To: JohnM who wrote (20066)2/26/2002 1:07:06 PM
From: Hawkmoon  Respond to of 281500
 
Best I can guess that argument will hinge on a benevolent dictatorship.

No such beast ever existed. By definition a dictator must dictate their beliefs over those of others, which at the very least is intellectual oppression, but generally results in dissidents, political prisoners, censorship, and midnight "disappearances".

Such is the way of the world when power is established and maintained through the barrel of a gun, or the state security apparatus.

Some folks call Pinochet a "benevolent dictator", and in some ways that could be counted as a truthful statement since he, by his own admission, never claimed he would rule for the rest of his life, but only to restore social and economic order in Chile and to prevent what the Chilean military perceived as a communist plot to sieze control (rightly or wrongly).

I'll offer no real opinion on Pinochet, other than to say that Chile came out of Pinochet's rule stronger than it went in, and more stable politically and economically.
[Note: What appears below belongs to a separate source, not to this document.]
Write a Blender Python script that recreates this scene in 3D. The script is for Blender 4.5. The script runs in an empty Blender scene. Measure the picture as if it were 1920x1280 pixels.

But he was a dictator, no doubt about it, and at times particularly brutal in maintaining that order. And contrary to popular belief, he was not one created by the US directly, but one who created himself while the US gave a "wink, wink, nudge, nudge", and didn't interfere (at least publicly).

But back to the concept of limited democracy for newly established governments, I think it is implicit in the argument that there is a constant conflict between freedom and order. Freedom and democracy is what everyone wants to see established in developing nations, but there has to be a semblance of order and respect for the rights of each other, and understanding that compromise and tolerance is all important to making a society work.

Thus, when social order breaks down, everyone thinks about their own rights as being more important than anyone else, and no one wants to compromise for the good of social stability. In these kinds of situations, sometimes a temporary dictatorship is all that stands between social disorder and complete social collapse.